> **Problem statement**:
Return each line holding the string "this".

> **Provided information**:
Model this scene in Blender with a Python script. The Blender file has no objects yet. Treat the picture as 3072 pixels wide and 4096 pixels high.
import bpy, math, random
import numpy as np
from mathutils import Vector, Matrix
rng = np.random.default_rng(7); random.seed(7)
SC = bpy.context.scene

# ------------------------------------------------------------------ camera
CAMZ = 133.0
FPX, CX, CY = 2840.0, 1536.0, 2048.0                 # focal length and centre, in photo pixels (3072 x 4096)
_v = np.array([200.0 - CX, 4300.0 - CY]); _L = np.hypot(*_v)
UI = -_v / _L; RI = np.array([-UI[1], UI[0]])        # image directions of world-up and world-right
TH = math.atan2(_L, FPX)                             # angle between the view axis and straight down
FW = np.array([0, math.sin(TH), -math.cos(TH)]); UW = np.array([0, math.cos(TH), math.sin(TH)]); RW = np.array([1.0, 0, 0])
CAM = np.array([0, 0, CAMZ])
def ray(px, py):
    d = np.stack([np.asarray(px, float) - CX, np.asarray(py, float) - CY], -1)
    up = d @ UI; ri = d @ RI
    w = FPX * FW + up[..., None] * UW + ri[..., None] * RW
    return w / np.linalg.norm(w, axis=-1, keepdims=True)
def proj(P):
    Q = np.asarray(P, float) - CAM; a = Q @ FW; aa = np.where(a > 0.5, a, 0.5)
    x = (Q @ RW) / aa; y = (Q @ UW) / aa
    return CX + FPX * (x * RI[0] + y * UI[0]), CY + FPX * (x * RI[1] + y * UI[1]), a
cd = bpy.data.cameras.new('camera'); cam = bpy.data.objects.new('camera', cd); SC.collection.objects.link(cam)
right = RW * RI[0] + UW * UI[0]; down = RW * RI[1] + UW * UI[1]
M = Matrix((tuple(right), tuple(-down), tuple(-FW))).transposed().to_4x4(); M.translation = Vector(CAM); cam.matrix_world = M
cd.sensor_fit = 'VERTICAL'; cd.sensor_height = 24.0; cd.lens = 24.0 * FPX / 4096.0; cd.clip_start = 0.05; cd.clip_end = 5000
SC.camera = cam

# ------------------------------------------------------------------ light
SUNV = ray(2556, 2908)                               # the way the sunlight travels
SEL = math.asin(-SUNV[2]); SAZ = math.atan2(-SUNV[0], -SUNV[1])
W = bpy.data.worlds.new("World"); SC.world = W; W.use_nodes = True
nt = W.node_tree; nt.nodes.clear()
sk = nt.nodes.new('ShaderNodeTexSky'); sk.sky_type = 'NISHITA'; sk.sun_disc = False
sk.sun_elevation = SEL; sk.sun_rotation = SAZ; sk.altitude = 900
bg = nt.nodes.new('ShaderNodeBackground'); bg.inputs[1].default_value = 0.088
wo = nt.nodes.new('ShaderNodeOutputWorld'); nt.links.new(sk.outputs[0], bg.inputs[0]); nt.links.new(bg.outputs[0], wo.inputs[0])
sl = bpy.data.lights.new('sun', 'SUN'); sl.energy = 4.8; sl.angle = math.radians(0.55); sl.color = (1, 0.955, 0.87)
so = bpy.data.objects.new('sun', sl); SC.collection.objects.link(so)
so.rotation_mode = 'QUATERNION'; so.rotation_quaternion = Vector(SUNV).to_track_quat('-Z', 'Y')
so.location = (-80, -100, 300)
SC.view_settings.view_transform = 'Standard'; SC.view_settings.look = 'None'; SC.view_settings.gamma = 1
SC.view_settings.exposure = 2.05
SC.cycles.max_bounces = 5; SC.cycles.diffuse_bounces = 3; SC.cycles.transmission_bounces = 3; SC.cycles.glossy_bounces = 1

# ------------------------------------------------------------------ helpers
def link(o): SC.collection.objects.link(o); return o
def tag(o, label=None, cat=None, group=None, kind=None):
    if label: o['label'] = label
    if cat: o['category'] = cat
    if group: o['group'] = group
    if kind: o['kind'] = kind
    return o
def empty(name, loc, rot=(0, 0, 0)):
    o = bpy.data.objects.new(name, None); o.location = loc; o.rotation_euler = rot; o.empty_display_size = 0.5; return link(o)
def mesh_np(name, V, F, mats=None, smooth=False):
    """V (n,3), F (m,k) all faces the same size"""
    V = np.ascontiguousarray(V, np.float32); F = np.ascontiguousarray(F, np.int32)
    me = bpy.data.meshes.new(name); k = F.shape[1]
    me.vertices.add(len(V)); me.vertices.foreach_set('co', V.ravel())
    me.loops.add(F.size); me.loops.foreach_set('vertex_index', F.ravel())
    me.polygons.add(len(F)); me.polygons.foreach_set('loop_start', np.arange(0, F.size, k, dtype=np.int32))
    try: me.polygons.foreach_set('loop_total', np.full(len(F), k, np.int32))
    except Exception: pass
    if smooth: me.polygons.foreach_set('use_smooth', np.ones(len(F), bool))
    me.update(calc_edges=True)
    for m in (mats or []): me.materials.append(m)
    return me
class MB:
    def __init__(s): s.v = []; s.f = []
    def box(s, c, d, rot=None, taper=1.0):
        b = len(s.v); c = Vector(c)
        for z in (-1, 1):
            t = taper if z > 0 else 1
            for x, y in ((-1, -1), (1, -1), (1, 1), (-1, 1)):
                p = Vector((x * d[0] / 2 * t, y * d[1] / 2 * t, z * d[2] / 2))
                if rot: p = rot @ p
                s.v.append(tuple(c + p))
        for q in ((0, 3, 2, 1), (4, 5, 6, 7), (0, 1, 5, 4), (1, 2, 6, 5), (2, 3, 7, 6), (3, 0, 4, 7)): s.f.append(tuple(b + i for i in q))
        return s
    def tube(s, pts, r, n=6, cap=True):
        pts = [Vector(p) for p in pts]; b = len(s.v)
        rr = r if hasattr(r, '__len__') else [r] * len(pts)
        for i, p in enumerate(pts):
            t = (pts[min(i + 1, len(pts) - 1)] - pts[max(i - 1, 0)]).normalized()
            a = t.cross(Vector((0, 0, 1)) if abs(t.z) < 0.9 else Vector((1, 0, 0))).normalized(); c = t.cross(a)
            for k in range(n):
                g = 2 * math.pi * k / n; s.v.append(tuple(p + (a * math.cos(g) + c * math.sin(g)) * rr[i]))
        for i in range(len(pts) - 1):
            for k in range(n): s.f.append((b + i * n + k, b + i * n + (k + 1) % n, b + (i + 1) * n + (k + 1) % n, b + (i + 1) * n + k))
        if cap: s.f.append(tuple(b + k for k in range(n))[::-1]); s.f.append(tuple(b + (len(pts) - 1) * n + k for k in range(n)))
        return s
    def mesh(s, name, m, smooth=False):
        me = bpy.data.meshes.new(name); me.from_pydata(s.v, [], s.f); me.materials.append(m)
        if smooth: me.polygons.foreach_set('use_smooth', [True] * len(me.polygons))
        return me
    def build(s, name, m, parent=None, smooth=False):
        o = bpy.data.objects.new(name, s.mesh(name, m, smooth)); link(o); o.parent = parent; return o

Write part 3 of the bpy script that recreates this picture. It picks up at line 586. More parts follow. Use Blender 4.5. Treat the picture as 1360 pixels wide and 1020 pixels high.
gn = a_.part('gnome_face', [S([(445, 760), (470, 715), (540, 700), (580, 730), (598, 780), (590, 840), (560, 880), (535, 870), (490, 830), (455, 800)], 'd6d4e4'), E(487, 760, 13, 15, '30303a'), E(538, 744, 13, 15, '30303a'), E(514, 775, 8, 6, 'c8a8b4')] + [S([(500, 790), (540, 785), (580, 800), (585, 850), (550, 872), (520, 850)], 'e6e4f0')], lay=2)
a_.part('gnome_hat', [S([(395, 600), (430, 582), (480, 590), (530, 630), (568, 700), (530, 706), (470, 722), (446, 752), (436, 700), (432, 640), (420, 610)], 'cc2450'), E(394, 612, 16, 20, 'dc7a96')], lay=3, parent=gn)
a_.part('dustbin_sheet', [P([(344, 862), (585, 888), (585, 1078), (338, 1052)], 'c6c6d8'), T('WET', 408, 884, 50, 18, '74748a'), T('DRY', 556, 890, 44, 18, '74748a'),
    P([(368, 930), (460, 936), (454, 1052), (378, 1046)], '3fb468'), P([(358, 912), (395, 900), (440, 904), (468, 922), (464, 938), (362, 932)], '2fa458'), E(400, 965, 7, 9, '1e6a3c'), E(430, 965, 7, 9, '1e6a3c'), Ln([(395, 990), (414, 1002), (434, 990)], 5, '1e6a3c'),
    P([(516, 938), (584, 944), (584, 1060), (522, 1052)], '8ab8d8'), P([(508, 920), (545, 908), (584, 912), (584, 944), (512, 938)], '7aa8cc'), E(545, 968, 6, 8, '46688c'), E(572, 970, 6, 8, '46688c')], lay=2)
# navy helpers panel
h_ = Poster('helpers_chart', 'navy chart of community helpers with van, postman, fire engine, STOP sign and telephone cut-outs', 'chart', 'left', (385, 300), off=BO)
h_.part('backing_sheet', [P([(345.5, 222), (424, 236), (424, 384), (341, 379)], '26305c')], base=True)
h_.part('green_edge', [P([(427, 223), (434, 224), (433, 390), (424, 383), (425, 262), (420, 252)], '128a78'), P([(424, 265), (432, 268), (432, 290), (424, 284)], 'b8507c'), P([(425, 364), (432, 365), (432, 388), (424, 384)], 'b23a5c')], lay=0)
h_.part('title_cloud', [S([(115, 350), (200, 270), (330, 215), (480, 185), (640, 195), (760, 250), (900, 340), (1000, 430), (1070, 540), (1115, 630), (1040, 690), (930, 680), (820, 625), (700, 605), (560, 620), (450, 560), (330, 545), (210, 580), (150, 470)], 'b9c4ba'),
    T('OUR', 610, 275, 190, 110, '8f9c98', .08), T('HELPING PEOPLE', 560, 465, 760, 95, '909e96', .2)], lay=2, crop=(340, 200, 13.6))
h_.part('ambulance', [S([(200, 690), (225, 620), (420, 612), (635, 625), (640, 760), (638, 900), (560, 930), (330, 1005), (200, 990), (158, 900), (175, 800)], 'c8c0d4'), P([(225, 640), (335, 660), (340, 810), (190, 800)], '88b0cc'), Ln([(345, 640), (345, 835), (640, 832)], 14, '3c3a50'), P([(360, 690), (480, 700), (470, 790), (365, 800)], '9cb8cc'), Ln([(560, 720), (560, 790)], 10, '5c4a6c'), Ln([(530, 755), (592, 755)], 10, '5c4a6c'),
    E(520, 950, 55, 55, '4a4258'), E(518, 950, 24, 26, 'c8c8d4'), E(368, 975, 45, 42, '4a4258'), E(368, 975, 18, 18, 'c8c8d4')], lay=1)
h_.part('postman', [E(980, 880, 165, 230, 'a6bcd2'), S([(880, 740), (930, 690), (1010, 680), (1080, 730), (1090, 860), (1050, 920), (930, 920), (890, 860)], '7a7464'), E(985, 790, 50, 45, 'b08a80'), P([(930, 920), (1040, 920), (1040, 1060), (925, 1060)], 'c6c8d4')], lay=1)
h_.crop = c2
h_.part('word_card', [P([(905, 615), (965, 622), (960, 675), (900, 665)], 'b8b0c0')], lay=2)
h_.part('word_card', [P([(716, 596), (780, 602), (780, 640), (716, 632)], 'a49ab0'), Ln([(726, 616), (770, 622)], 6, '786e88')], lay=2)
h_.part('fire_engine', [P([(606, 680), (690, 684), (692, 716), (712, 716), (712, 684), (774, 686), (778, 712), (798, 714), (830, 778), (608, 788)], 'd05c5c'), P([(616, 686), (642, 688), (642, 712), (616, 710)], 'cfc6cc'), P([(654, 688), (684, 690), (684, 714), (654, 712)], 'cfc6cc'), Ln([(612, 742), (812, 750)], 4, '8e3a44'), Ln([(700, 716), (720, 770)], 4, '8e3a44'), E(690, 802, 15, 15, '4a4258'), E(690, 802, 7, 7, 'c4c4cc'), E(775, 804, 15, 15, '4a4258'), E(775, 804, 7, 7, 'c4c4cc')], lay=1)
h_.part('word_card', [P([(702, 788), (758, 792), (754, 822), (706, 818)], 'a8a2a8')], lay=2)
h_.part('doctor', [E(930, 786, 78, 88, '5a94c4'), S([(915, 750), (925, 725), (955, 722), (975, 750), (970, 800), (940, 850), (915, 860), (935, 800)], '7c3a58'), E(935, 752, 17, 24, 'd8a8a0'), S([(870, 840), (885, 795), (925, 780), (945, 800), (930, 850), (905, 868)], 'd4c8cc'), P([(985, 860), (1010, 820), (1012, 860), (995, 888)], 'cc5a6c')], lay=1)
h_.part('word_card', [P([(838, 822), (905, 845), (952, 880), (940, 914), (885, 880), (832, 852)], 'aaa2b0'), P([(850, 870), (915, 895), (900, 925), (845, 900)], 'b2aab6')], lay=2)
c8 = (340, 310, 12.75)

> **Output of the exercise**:
Model this scene in Blender with a Python script. The Blender file has no objects yet. Treat the picture as 3072 pixels wide and 4096 pixels high.
Write part 3 of the bpy script that recreates this picture. It picks up at line 586. More parts follow. Use Blender 4.5. Treat the picture as 1360 pixels wide and 1020 pixels high.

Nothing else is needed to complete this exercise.